Just a couple of weeks ago AMD officially launched the new Cayman-based Radeon 6970 and 6950 graphics cards as part of their high-end, enthusiast level lineup. Both products are built on the exact same 40nm GPU silicon and are equipped with 2GB of GDDR5 memory as well as 256-bit bus. But differences in shader count and clock frequencies set these two into their own price and performance bracket – $300 vs. $370 and a around a 10-16% performance margin.

Interestingly for those of you who settled for the less expensive variant, it seems that all currently shipping Radeon HD 6950 cards from all manufacturers are just one software tweak away of reaching their full potential, essentially becoming a full-blown Radeon HD 6970. As techPowerUp explains, AMD typically locks down shaders on production cards via on-die fuses or on the GPU substrate, but in this case they've done the same simply by reconfiguring the VGA BIOS.

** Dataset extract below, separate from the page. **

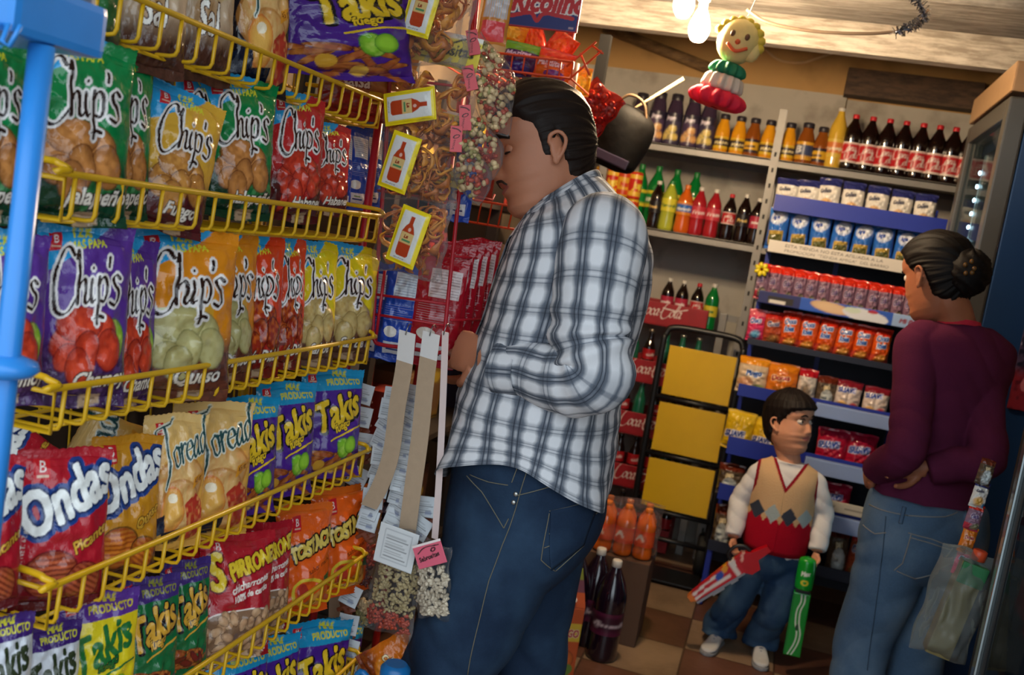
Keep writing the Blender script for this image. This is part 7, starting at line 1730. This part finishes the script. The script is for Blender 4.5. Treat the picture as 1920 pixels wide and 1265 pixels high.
wj = wpart(me, 'jeans'); JWB = bvh(me); TH2 = M('stitch_grey', '8a8a88', .8, 0, .1, 100); TH3 = M('stitch_dark', '34485c', .8, 0, .1, 100)
def wst(pts, r=.0018, mt=TH2, nm='stitching'):
    q = [(onY(x, y, 2.87).x, onY(x, y, 2.87).z) for x, y in pts]; P = project(JWB, q, 2.2, (0, 1, 0), .0012)
    if len(P) > 2: wpart(MB().tube(P, r, 6).mesh(nm, mt), nm, wj)
wst([(1632, 952), (1700, 962), (1770, 966), (1835, 955)]); wst([(1705, 995), (1690, 1050), (1675, 1065)]); wst([(1700, 992), (1745, 1005), (1785, 1022)]); wst([(1703, 1000), (1745, 1013), (1782, 1028)]); wst([(1680, 1066), (1715, 1082), (1745, 1075), (1785, 1025)])
wst([(1660, 965), (1652, 1050), (1640, 1150), (1628, 1265)], .0013, TH3); wst([(1620, 990), (1640, 1000), (1660, 995)])
for x0 in (1690, 1815):
    q = onY(x0, 965, 2.87); P = project(JWB, [(q.x, q.z + .028), (q.x - .002, q.z - .018)], 2.2, (0, 1, 0), .003)
    if len(P) > 2: wpart(MB().tube(P, .0055, 6).mesh('belt_loop', JW), 'belt_loop', wj)
for l in WLEG:
    o = shoe((l[3].x + .01, l[3].y - .02, 0), PI / 2 + WR, .245, [M('woman_shoe', '2a2624', .5), M('shoe_sole_dark', '16130f', .7), M('lace_dark', '1c1815', .8)], wo_); o.location = (-.47, -WY, 0)
# ------------------------------------------------------------------ the boy in the knitted vest
BY = 3.8
boy = thing('person', 'small boy in a red and beige vest holding two toys', 'person', (.13, BY, 0))
def bpart(me, nm, parent=None):
    o = link(nm, me, parent or boy); o.location = Vector((-.13, -BY, 0)) if not parent else (0, 0, 0); return o
SKB = skin('boy_skin', 'cf9474'); HAIRB = M('hair_boy', '150d0b', .6, 0, .3, 260, .12, 500, .25)
BS = .91; by_ = math.radians(52); bpd = math.radians(-9)
bf = V3(math.sin(by_) * math.cos(bpd), -math.cos(by_) * math.cos(bpd), -math.sin(bpd)); bu = V3(math.sin(bpd) * math.sin(by_), -math.sin(bpd) * math.cos(by_), math.cos(bpd))
bl_ = bu.cross(bf)
hcb = onY(1463, 826, BY - .03) + bl_ * (.070 * BS)
bl_ = bu.cross(bf); rt = -bl_
hcb = onY(1458, 794, BY - .05) - rt * (.076 * BS)
HB2 = head_matrix(hcb, bf, bu, BS)
cv, cf, cn, cm = head_grid(110, 100, 1.0); ccap = [tuple(range(cn - 1, -1, -1)), tuple((cm - 1) * cn + j for j in range(cn))]
body = [(xf(HB2, cv), cf + ccap)] + [(xf(HB2, v), f) for v, f in ear_parts()]
nbb = V3(.140, BY + .005, .735)
body.append(limb([HB2 @ V3(-.02, 0, -.02), HB2 @ V3(-.015, 0, -.08), nbb + V3(0, 0, .03), nbb - V3(0, 0, .03)], [.042, .042, .042, .050], 18))
bt = [(.405, .075, .098), (.45, .085, .105), (.53, .083, .104), (.61, .080, .108), (.68, .074, .116), (.725, .060, .110), (.748, .045, .07), (.765, .038, .044)]
BCX = lambda z: .150 - .006 * (z - .4) / .3
def b_rings(rows, off, f_=1): return [((BCX(z), BY - d - off, z), (BCX(z), BY + d + off, z), (w + off, 0, 0)) for z, d, w in rows]
v, f, _ = loft(b_rings(bt, -.012), 32, 4); body.append((v, f))
ARM = [[V3(.048, BY, .700), V3(-.004, BY + .01, .575), V3(-.004, BY - .06, .445)], [V3(.250, BY, .700), V3(.298, BY + .01, .590), V3(.297, BY - .05, .462)]]
for a in ARM: body.append(limb([a[0], (a[0] + a[1]) / 2, a[1], (a[1] + a[2]) / 2, a[2]], [.032, .029, .026, .025, .020], 14))
body += hand_parts(ARM[0][2] + V3(.002, -.006, -.004), (.25, -.35, -.85), (.75, -.5, .1), .56, .85, 1) + hand_parts(ARM[1][2] + V3(0, -.006, -.004), (-.12, -.30, -.9), (-.75, -.55, .1), .56, .85, -1)
BLEG = [[V3(.095, BY, .375), V3(.055, BY - .02, .22), V3(.012, BY + .04, .05)], [V3(.200, BY, .375), V3(.192, BY - .03, .22), V3(.170, BY + .04, .05)]]
for l in BLEG: body.append(limb(l, [.052, .044, .032], 16))
me = remesh(body, .0026, 1); me.materials.append(SKB); me.materials.append(M('lips_boy', 'b8685c', .45, 0, .08, 40))
mi = np.zeros(len(me.polygons), np.int32); pc = np.zeros(len(me.polygons) * 3, np.float32); me.polygons.foreach_get('center', pc)
pl = (np.c_[pc.reshape(-1, 3), np.ones(len(mi))] @ np.array(HB2.inverted()).T)[:, :3]
mi[(np.abs(pl[:, 2] + .0515) < .0105 - 20 * pl[:, 1] ** 2) & (np.abs(pl[:, 1]) < .022) & (pl[:, 0] > .07)] = 1
me.polygons.foreach_set('material_index', mi); bpart(me, 'body')
def b_mask(x, y, z):
    fr = np.interp(z, [-.06, -.03, -.005, .03, .052, .062, .075, .1], [-.03, -.022, .012, .028, .052, .085, .2, .3]); lowl = z + np.interp(x, [-.10, -.06, -.03, -.02, .012, .03], [.085, .082, .050, -.016, .010, .010]); return np.minimum(fr - x, lowl)
v, f = hair_shell(HB2, b_mask, lambda x, y, z: .014 + .010 * np.clip((z - .04) / .08, 0, 1), 1.0, 8, 'top', 40, .014); bpart(mesh_from('hair', v, f, HAIRB), 'hair')
IRI = M('iris_dark', '1c100a', .12, 0, .2, 300); EYW = M('eye_white', 'd8d0c8', .2)
for sg in (-1, 1):
    e = Vector((.0735, sg * .031, .0155)); o = MB(); o.ball((0, 0, 0), (.0135, .0135, .0115), 18); ey = bpart(mesh_from('eye', xf(HB2, np.array(o.V) + np.array(e)), o.F, EYW), 'eye')
    look = (HB2.inverted().to_3x3() @ V3(.75, -.55, .25)).normalized(); look = (look + Vector((1.2, 0, .1))).normalized(); ic = e + look * .0098
    o = MB(); o.ball((0, 0, 0), (.0062, .0062, .0062), 14); bpart(mesh_from('iris', xf(HB2, np.array(o.V) + np.array(ic)), o.F, IRI), 'iris', ey)
    bpart(on_face(HB2, [(sg * .19, .021), (sg * .34, .028), (sg * .52, .020)], .0022, 1, .006).mesh('lash', HAIRB), 'eyelash')
    bpart(on_face(HB2, [(sg * .14, .037), (sg * .32, .042), (sg * .54, .036)], .0036, 1, .0012).mesh('brow', HAIRB), 'eyebrow')
WSH = M('white_cotton', 'd6d6d8', .85, 0, .05, 20, .12, 120, .2)
sp_ = []
v, f, _ = loft(b_rings(bt[:-1] + [(.760, .050, .054)], .003), 36, 5); sp_.append((v, f))
for a in ARM:
    wv = a[2] + (a[1] - a[2]) * .04; sp_.append(limb([a[0] + V3(.03 if a is ARM[0] else -.03, 0, .014), a[0], (a[0] + a[1]) / 2, a[1], (a[1] + wv) / 2, wv], [.030, .036, .038, .037, .035, .031], 20))
me = remesh(sp_, .004, 3); me.materials.append(WSH)
displace(me, lambda c, n_: .006 * (vnoise(c[:, 0] * 18 + 30, c[:, 1] * 18 + 30, c[:, 2] * 16 + 5) - .5) + .003 * np.abs(np.sin(c[:, 2] * 60 + c[:, 0] * 30)) - .001); bpart(me, 'white_shirt')
# knitted vest: beige above, red below, a zigzag of blue diamonds between, maroon edging at neck and arms
vt = [(.420, .088, .108), (.438, .096, .114), (.50, .098, .116), (.58, .096, .114), (.66, .090, .118), (.705, .080, .118), (.738, .062, .106), (.756, .052, .075), (.766, .046, .062)]
v, f, uv = loft(b_rings(vt, .004), 200, 22, False)
x, z = v[:, 0], v[:, 2]; xr = x - .146
col = np.tile(np.array(hx('c9a880'), np.float32), (len(v), 1))
per = .0575; tri = np.abs(((xr / per + .5) % 1) - .5) * 2 * .5     # 0..0.5 zigzag
zig = .565 + (tri - .25) * .105
low = z < zig; col[low] = hx('a50f26')
dia = np.abs(((xr / per) % 1) - .5) / .5; kk = np.floor(xr / per).astype(int) % 2
dm = np.abs(z - .574) / .036 + np.abs(((xr / per) % 1) - .5) * 2 < 1.0
col[dm & (kk == 0)] = hx('39404f'); col[dm & (kk == 1)] = hx('9fb0b4')
front = v[:, 1] < BY
vn = np.where(front, .672 + np.abs(xr) * 1.75, .745)
ed = (z > vn - .016); col[ed] = hx('8a1526')
rad = np.abs(xr); arm = (z > .625) & (rad > .103 + np.clip((.66 - z), 0, 1) * .3); col[arm] = hx('8a1526')
col[z < .437] = hx('8f0d20')
keep = [q for q in f if not (min(z[i] - vn[i] for i in q) > 0) and not (min(z[i] for i in q) > .64 and min(rad[i] for i in q) > .1125)]
me = mesh_from('vest', v, keep, printed('knit_vest', .9, .25, 220, .1), art=col)
displace(me, lambda c, n_: .004 * (vnoise(c[:, 0] * 14 + 30, c[:, 1] * 14 + 30, c[:, 2] * 12 + 5) - .5)); o = bpart(me, 'vest'); md = o.modifiers.new('thickness', 'SOLIDIFY'); md.thickness = .005
JBy = denim('boy_denim', '1f3a5c', '5f7d96')
jb = []
v, f, _ = loft(b_rings([(.455, .080, .100), (.40, .085, .104), (.35, .082, .104), (.31, .06, .09)], .0), 32, 4); jb.append((v, f))
for l in BLEG: jb.append(limb([l[0], l[1], (l[1] + l[2]) / 2 + V3(-.004, 0, 0), l[2] + V3(0, 0, .02), l[2] + V3(0, -.004, -.018)], [.064, .060, .057, .062, .068], 26))
me = remesh(jb, .0045, 5); me.materials.append(JBy)
displace(me, lambda c, n_: .012 * (vnoise(c[:, 0] * 15 + 30, c[:, 1] * 15 + 30, c[:, 2] * 12 + 9) - .5) + .006 * np.abs(np.sin(c[:, 2] * 48 - c[:, 0] * 30 + 5 * vnoise(c[:, 0] * 9 + 20, c[:, 1] * 9 + 20, c[:, 2] * 8))) * np.clip((.25 - c[:, 2]) * 8, .2, 1)); bpart(me, 'jeans')
for l, a in zip(BLEG, (-PI / 2 - .25, -PI / 2 + .1)):
    o = shoe((l[2].x, BY + .0, 0), a, .165, [M('sneaker_white', 'c4c4c4', .6), M('sneaker_sole', '8a8c90', .7), LACE], boy); o.location = (-.13, -BY, 0)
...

This means you can unlock the additional shaders on the HD 6950 by flashing the card with a HD 6970 BIOS. A detailed guide with everything you need to unlock the card is available here. The process is reported to have been successful with AMD engineering samples, as well as on the HIS and Asus retail versions of the card. Just a few words of caution though: be sure to back up your existing BIOS before you play with it and know that you may be voiding your warranty.